TradingKey - Following news that Moody’s downgraded the U.S. sovereign credit rating, and that China’s holdings of U.S. Treasuries fell to third place globally, Wall Street is now weighing a critical question: Will investors "sell the fact" and return to dollar assets — or will this trigger another triple selloff across stocks, bonds, and the U.S. dollar?
On Friday, May 16, after U.S. markets closed, Moody’s announced it had downgraded the United States’ sovereign credit rating from Aaa to Aa1, citing concerns that the country’s large fiscal deficits could further deteriorate its financial health. This move effectively means the U.S. has now lost its last AAA rating from a major global rating agency.
Adding to the pressure, on the same day, the U.S. Treasury released new data showing that China reduced its U.S. Treasury holdings in March, marking the first time since the beginning of the century that China held fewer U.S. bonds than the United Kingdom.
Just weeks after the market was rattled by the April Treasury selloff and the triple sell-off in stocks, bonds, and the dollar, a fresh wave of concern is emerging — highlighting a fundamental issue: waning confidence in dollar-denominated assets.
An economist at Nomura Research Institute noted that after Moody’s downgrade, it may be necessary to consider the possibility of another round of broad-based market declines across equities, fixed income, and the U.S. currency.
On Monday, May 19, during Asian trading hours, the DXY U.S. Dollar Index fell 0.73% to 100.35, while the yield on the 10-year U.S. Treasury rose from around 4.4% to 4.524%. In pre-market trading, S&P 500 futures were down over 1%, and Nasdaq 100 futures fell nearly 2% .
However, some analysts believe the impact of Moody’s downgrade may be limited.

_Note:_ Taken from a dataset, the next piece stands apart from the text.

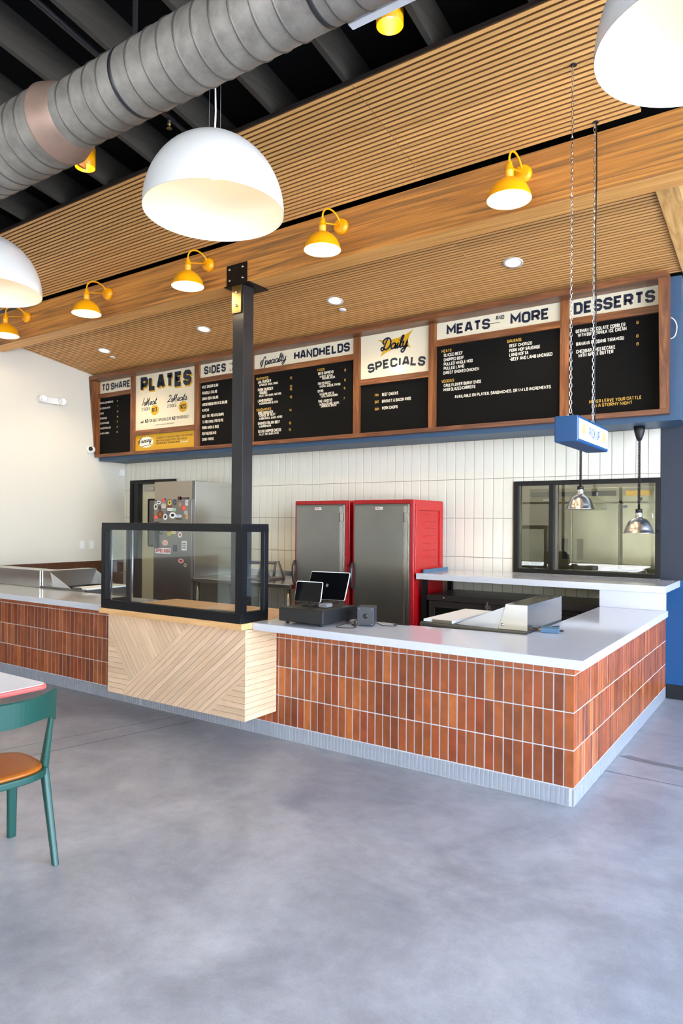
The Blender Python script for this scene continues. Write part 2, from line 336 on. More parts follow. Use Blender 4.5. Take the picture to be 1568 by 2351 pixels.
TEXT = {
 'share': [
  ('BACON CORNBREAD', -7.956, 3.449, 0.315, 0.028, 'w'),
  ('OLIVES & NUTS', -7.955, 3.367, 0.246, 0.028, 'w'),
  ('DIPS', -7.947, 3.288, 0.08, 0.028, 'w'),
  ('SPREADS', -7.949, 3.21, 0.162, 0.028, 'w'),
  ('ONION RINGS', -7.952, 3.136, 0.219, 0.028, 'w'),
  ('MIXED PICKLES', -7.948, 3.058, 0.257, 0.028, 'w'),
  ('CHICA-CORN', -7.946, 2.978, 0.215, 0.028, 'w'),
  ('9', -7.546, 3.45, 0.024, 0.025, 'g'),
  ('7', -7.54, 3.369, 0.021, 0.025, 'g'),
  ('15', -7.549, 3.289, 0.044, 0.025, 'g'),
  ('15', -7.549, 3.209, 0.043, 0.025, 'g'),
  ('9', -7.547, 3.139, 0.029, 0.025, 'g'),
  ('6', -7.546, 3.058, 0.027, 0.025, 'g'),
  ('10', -7.556, 2.979, 0.042, 0.025, 'g'),
  ('TO SHARE', -7.91, 3.644, 0.67, 0.107, 'k'),
 ],
 'plates': [
  ('PLATES', -7.008, 3.541, 1.064, 0.212, 'P'),
  ('1Meat', -6.973, 3.337, 0.361, 0.098, 'c'),
  ('2Meats', -6.425, 3.338, 0.46, 0.095, 'c'),
  ('2 SIDES', -6.981, 3.259, 0.182, 0.045, 't'),
  ('2 SIDES', -6.428, 3.26, 0.184, 0.043, 't'),
  ('$17', -6.75, 3.22, 0.103, 0.068, 'k'),
  ('$23', -6.162, 3.217, 0.108, 0.065, 'k'),
  ('add', -7.002, 3.083, 0.072, 0.042, 'c'),
  ('$2', -6.903, 3.078, 0.065, 0.055, 'k'),
  ('FOR BEEF SPECIALS OR', -6.823, 3.081, 0.473, 0.041, 't'),
  ('$3', -6.325, 3.073, 0.062, 0.055, 'k'),
  ('FOR BRISKET', -6.251, 3.081, 0.269, 0.043, 't'),
  ('WHEN AVAILABLE. LIMITED SUPPLY', -6.682, 3.024, 0.416, 0.016, 't'),
  ('Sourcing', -7.047, 2.785, 0.324, 0.072, 'c'),
  ('WE SOURCE ALL OF OUR MEATS LOCALLY AND SUSTAINABLY', -6.663, 2.831, 0.771, 0.027, 't'),
  ('FROM TEXAS. WE USE PEACEFUL PORK, AKAUSHI,', -6.662, 2.79, 0.648, 0.027, 't'),
  ('FREE RANGE BEEF, TEXAS RAIN FARMS', -6.662, 2.751, 0.489, 0.027, 't'),
  ('& more!', -6.16, 2.748, 0.174, 0.04, 'cw'),
 ],
 'sides': [
  ('SIDES', -5.7, 3.644, 0.406, 0.11, 'k'),
  ('MEDIUM', -5.225, 3.713, 0.214, 0.035, 'k'),
  ('LARGE', -5.224, 3.639, 0.173, 0.035, 'k'),
  ('KALE CAESAR SLAW', -5.734, 3.457, 0.303, 0.04, 'w'),
  ('ARUGULA SALAD', -5.733, 3.375, 0.279, 0.04, 'w'),
  ('GRAIN-BOW SALAD', -5.732, 3.296, 0.3, 0.04, 'w'),
  ('HORSERADISH POTATO SALAD', -5.731, 3.216, 0.464, 0.04, 'w'),
  ('KIMCHI', -5.73, 3.139, 0.128, 0.04, 'w'),
  ('BEEF FAT POTATO CHIPS', -5.729, 3.058, 0.4, 0.04, 'w'),
  ('TX RED CHILI FRITO PIE', -5.724, 2.98, 0.391, 0.04, 'w'),
  ('PORK HASH & RICE', -5.728, 2.901, 0.317, 0.04, 'w'),
  ('REFRIED BEANS', -5.727, 2.821, 0.264, 0.04, 'w'),
  ('CHIKI-PAPAS', -5.726, 2.743, 0.216, 0.04, 'w'),
 ],
 'handhelds': [
  ('Specialty', -4.695, 3.642, 0.485, 0.102, 'c'),
  ('HANDHELDS', -4.145, 3.643, 0.828, 0.107, 'k'),
  ('BURGERS', -4.755, 3.463, 0.2, 0.03, 'g'),
  ('L&L BURGER', -4.728, 3.416, 0.216, 0.037, 'w'),
  ('W/PICKLES, ONION, SAUCE', -4.709, 3.38, 0.313, 0.027, 'w'),
  ('PORK BURGER', -4.73, 3.315, 0.252, 0.037, 'w'),
  ('-DOUBLE', -4.712, 3.277, 0.145, 0.034, 'w'),
  ('W/LET, TOM, ONION, MUSTARD', -4.708, 3.241, 0.363, 0.027, 'w'),
  ('LAMB BURGER', -4.728, 3.175, 0.243, 0.036, 'w'),
  ('W/CHIMICHURRI & FETA', -4.707, 3.142, 0.31, 0.027, 'w'),
  ('SANDWICHES', -4.751, 3.064, 0.244, 0.03, 'g'),
  ('BBQ SANDWICH', -4.721, 3.02, 0.244, 0.036, 'w'),
  ('-CHOICE OF MEAT', -4.715, 2.986, 0.28, 0.034, 'w'),
  ('W/BBQ SAUCE, ONION, HERBS', -4.705, 2.95, 0.38, 0.027, 'w'),
  ('SMOKED ITALIAN BEEF', -4.725, 2.885, 0.362, 0.037, 'w'),
  ('W/GIARDINIERA', -4.706, 2.85, 0.201, 0.028, 'w'),
  ('TEXAS CHOPPED CHEESE', -4.724, 2.783, 0.387, 0.037, 'w'),
  ('W/LET, TOM, ONION, MAYO', -4.705, 2.749, 0.324, 0.027, 'w'),
  ('15', -4.208, 3.414, 0.036, 0.031, 'g'),
  ('14', -4.207, 3.313, 0.036, 0.031, 'g'),
  ('15', -4.207, 3.276, 0.036, 0.031, 'g'),
  ('15', -4.206, 3.178, 0.036, 0.031, 'g'),
  ('14', -4.212, 3.017, 0.036, 0.031, 'g'),
  ('15', -4.217, 2.856, 0.036, 0.031, 'g'),
  ('15', -4.22, 2.775, 0.036, 0.031, 'g'),
  ('TACOS', -3.792, 3.462, 0.115, 0.029, 'g'),
  ('VATO SUPREMO', -3.776, 3.415, 0.227, 0.034, 'w'),
  ('W/BEEF, BEANS,', -3.75, 3.38, 0.196, 0.025, 'w'),
  ('AVOCADO, SALSA', -3.713, 3.354, 0.188, 0.025, 'w'),
  ('FRITO RICO', -3.775, 3.293, 0.181, 0.033, 'w'),
  ('W/CHILI, CHEESE, FRITOS', -3.751, 3.261, 0.303, 0.027, 'w'),
  ('GYRO', -3.777, 3.204, 0.082, 0.033, 'w'),
  ('W/LAMB KOFTA,', -3.75, 3.168, 0.218, 0.027, 'w'),
  ('FETA, CHIMICHURRI', -3.727, 3.139, 0.241, 0.027, 'w'),
  ('THE LONCITO', -3.77, 3.081, 0.204, 0.033, 'w'),
  ('W/PULLED HOG, ONION,', -3.749, 3.046, 0.29, 0.027, 'w'),
  ('CRACKLIN, SALSA', -3.726, 3.021, 0.225, 0.027, 'w'),
  ('8', -3.39, 3.416, 0.018, 0.029, 'g'),
  ('6', -3.391, 3.3, 0.018, 0.029, 'g'),
  ('9', -3.397, 3.205, 0.018, 0.029, 'g'),
  ('7', -3.402, 3.085, 0.018, 0.029, 'g'),
 ],
 'daily': [
  ('FRI', -2.971, 3.078, 0.048, 0.031, 'g'),
  ('BEEF CHEEKS', -2.876, 3.074, 0.207, 0.034, 'w'),
  ('SAT', -2.97, 3.0, 0.051, 0.031, 'g'),
  ('BRISKET & BACON RIBS', -2.876, 2.998, 0.369, 0.034, 'w'),
  ('SUN', -2.969, 2.92, 0.055, 0.031, 'g'),
  ('PORK CHOPS', -2.875, 2.921, 0.202, 0.034, 'w'),
  ('Daily', -2.882, 3.594, 0.374, 0.127, 'c'),
 ],
 'meats': [
  ('MEATS', -2.082, 3.641, 0.488, 0.108, 'k'),
  ('AND', -1.535, 3.716, 0.092, 0.043, 'k'),
  ('MORE', -1.379, 3.642, 0.396, 0.109, 'k'),
  ('MEATS', -2.138, 3.464, 0.114, 0.031, 'g'),
  ('SLICED BEEF', -2.113, 3.417, 0.22, 0.033, 'w'),
  ('CHOPPED BEEF', -2.112, 3.368, 0.231, 0.033, 'w'),
  ('PULLED WHOLE HOG', -2.112, 3.322, 0.33, 0.033, 'w'),
  ('PULLED LAMB', -2.112, 3.277, 0.235, 0.033, 'w'),
  ('DIRECT SMOKED CHICKEN', -2.115, 3.229, 0.403, 0.033, 'w'),
  ('VEGGIES', -2.136, 3.142, 0.144, 0.031, 'g'),
  ('CAULIFLOWER BURNT ENDS', -2.11, 3.095, 0.42, 0.033, 'w'),
  ('MISO GLAZED CARROTS', -2.114, 3.049, 0.363, 0.033, 'w'),
  ('AVAILABLE ON PLATES, SANDWICHES, OR 1/4 LB INCREMENTS.', -1.982, 2.964, 1.024, 0.031, 'w'),
  ('SAUSAGE', -1.41, 3.467, 0.151, 0.03, 'g'),
  ('BEEF CHORIZO', -1.388, 3.417, 0.233, 0.031, 'w'),
  ('PORK HOP SAUSAGE', -1.388, 3.369, 0.314, 0.033, 'w'),
  ('LAMB KOFTA', -1.387, 3.325, 0.195, 0.033, 'w'),
  ('-BEEF AND LAMB UNCASED', -1.384, 3.28, 0.431, 0.033, 'w'),
 ],
 'desserts': [
  ('DESSERTS', -0.752, 3.641, 0.717, 0.113, 'k'),
  ('GERMAN CHOCOLATE COBBLER', -0.732, 3.462, 0.446, 0.033, 'w'),
  ('WITH BUTTERMILK ICE CREAM', -0.712, 3.423, 0.437, 0.033, 'w'),
  ('BANANA PUDDING TIRAMISU', -0.727, 3.34, 0.431, 0.033, 'w'),
  ('CHEDDAR CHEESECAKE', -0.726, 3.268, 0.355, 0.033, 'w'),
  ('WITH APPLE BUTTER', -0.706, 3.228, 0.317, 0.033, 'w'),
  ('9', -0.191, 3.465, 0.019, 0.027, 'g'),
  ('8', -0.191, 3.343, 0.019, 0.027, 'g'),
  ('8', -0.19, 3.27, 0.019, 0.027, 'g'),
  ('NEVER LEAVE YOUR CATTLE', -0.603, 2.781, 0.459, 0.031, 'g'),
  ('IN A STORMY NIGHT.', -0.565, 2.741, 0.353, 0.031, 'g'),
 ],
}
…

Barclays pointed out that since Standard & Poor’s downgrade of the U.S. in 2011, changes to the U.S. government’s credit rating have largely lost their political and market significance, with any resulting market reaction being minimal at best.
Wall Street had also anticipated such a downgrade for some time. Analysts at Franklin Templeton Investment Solutions noted that a downgrade was not surprising, given the accelerating pace of fiscally unsustainable stimulus spending without adequate revenue backing.
As for China’s reduction in U.S. Treasury holdings, some observers argue this reflects a long-term diversification strategy in managing foreign exchange reserves — rather than a sign of broader weakness in global demand for U.S. debt.
So far, there has been no significant decline in overall foreign demand for U.S. Treasuries.